Happy Birthday Mom X♥X♥X
Today (December 29) was my mom’s birthday. If she was still alive she would have turned 79 years old today. But she left us in 1989, at 59-1/2 (to the day), so in my mind and heart she will always be 59.
Today was also my last day working for someone else. Or, the last day when I have to work for anyone else. I chose today as my last day to honor my mom who basically worked up until she was too sick to work any more – which was only about 6-8 weeks before she passed away. I also chose to stop working this year because I, too, am 59, and I choose to enjoy the rest of the time I have here on earth instead of feeling like I have to keep striving.
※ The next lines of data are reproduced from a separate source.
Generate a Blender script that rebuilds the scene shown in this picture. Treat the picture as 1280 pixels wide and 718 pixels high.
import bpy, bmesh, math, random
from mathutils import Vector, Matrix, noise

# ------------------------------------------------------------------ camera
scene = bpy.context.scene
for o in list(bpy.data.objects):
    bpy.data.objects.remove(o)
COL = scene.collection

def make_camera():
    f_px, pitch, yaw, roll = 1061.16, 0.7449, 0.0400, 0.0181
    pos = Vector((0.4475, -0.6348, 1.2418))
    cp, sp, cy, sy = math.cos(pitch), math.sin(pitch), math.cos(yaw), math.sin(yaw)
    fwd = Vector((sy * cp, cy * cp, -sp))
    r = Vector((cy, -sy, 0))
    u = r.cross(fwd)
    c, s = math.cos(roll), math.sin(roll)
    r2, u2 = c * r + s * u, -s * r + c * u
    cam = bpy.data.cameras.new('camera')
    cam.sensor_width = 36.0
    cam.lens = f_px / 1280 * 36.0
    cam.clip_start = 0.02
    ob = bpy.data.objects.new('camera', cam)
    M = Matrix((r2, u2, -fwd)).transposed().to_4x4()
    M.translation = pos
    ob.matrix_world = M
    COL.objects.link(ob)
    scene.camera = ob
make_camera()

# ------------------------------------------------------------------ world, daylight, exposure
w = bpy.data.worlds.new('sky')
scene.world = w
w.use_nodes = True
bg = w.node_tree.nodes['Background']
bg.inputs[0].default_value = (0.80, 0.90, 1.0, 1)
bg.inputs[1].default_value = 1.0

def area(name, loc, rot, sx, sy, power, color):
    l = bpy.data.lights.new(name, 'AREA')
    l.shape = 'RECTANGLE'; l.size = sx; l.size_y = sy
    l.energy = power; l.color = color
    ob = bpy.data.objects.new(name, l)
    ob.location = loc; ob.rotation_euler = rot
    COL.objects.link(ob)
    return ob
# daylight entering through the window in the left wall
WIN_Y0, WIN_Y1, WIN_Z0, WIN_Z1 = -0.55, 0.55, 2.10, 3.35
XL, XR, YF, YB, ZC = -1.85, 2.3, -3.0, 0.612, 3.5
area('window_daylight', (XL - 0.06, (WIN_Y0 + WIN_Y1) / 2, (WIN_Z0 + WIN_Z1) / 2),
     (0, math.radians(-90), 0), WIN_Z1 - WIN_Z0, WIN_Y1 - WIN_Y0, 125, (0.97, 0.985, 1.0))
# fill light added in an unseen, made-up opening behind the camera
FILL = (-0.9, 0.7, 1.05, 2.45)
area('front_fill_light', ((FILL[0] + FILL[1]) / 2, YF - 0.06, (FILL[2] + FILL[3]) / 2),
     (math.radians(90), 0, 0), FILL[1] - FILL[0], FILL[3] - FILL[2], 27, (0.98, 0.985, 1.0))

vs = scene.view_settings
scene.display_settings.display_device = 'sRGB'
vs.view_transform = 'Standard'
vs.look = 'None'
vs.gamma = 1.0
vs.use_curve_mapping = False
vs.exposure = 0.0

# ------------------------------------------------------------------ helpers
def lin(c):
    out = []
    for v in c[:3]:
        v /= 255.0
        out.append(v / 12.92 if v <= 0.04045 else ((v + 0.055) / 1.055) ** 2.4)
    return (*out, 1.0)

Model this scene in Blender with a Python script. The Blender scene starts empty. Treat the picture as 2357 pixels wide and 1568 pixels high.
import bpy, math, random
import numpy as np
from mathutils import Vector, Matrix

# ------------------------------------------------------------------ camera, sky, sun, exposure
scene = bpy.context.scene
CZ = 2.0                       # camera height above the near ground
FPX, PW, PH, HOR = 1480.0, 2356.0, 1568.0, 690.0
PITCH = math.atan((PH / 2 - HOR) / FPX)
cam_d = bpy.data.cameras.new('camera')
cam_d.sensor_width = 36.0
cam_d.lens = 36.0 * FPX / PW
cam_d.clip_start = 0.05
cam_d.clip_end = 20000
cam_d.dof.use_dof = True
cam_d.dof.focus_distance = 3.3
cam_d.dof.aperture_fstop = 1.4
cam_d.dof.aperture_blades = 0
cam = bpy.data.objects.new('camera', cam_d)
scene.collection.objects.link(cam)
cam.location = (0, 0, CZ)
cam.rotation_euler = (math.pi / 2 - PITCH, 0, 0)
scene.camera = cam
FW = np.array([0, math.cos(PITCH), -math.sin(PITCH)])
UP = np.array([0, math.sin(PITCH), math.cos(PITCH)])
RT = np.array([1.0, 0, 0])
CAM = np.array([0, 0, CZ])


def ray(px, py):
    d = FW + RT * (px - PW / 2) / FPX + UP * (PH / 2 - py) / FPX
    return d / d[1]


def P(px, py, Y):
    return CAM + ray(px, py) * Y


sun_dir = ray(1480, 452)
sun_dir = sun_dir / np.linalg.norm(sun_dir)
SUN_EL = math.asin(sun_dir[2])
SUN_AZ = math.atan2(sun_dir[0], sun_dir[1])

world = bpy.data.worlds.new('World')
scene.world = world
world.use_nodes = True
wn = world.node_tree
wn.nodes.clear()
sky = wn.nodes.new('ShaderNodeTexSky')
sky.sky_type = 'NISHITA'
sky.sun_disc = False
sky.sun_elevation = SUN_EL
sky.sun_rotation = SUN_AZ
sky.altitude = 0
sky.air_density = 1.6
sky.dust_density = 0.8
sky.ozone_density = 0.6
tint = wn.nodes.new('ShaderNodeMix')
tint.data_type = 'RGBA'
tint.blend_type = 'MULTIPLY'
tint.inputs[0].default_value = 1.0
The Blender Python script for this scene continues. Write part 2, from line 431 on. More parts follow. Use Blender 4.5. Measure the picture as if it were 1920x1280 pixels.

Through a number of “lucky” circumstances, I can take my pension now and not have to worry about working for anyone else. What a wonderful freedom that allows me!
It’s interesting that I never really thought about being here – at retirement age – and having worked more than 20 years for an organization that has given me this opportunity. I don’t think anyone consciously makes the decision to work someplace for 20 years! I did leave a few times – in fact I was gone for about 18 years – and if I’d worked straight through, I’d be completing year 34.
But, I had other plans, and so I went off and did other things. Things that allowed me to grow as an individual and gave me direct experience of other work cultures. A job that gave me a nice 401k. A job that gave me lots of confidence in my ability to run a large organization. A period of small business partnership and one working as a solopreneur. And then I came back and applied what I learned to a job that seemed worth doing at the time.
In all honesty, I am now at a point where I am glad I made the decision years ago to go to work for this organization, as creatively stifling as it mostly was. I was smart, and alert, and generally able to mold my job into something I enjoyed, or able to promote into something new. I like the benefits my husband and I will now enjoy as a result.
At the same time, I can see what it cost me to work here in the first place and I remember clearly why I left the first two times. I know the toll it’s taken on my aliveness, on my enthusiasm, even on my happiness and peace of mind.
I am lucky that I have usually been able to maintain a sense of myself and my integrity regardless of the circumstances surrounding me. But that’s not the same as doing a job you love and feeling appreciated and rewarded for doing it well.
So that’s exactly what the rest of my life will be: doing the work I love and being rewarded for doing it well. And I’m lucky my rewards can now extend beyond just cash compensation – they include my own satisfaction, my sense of contribution, and my shear delight.
So yes, in some ways I’m sorry I wasn’t able to permanently institute this shift before now. I have always had an entrepreneurial spirit and love working for myself! Since I have almost always had part-time businesses I guess you could call me a serial entrepreneur. But I don’t regret the choices I did make. And somehow, I think Mom would be proud of me for getting to this place of being able to do what I want, simply for the joy of it.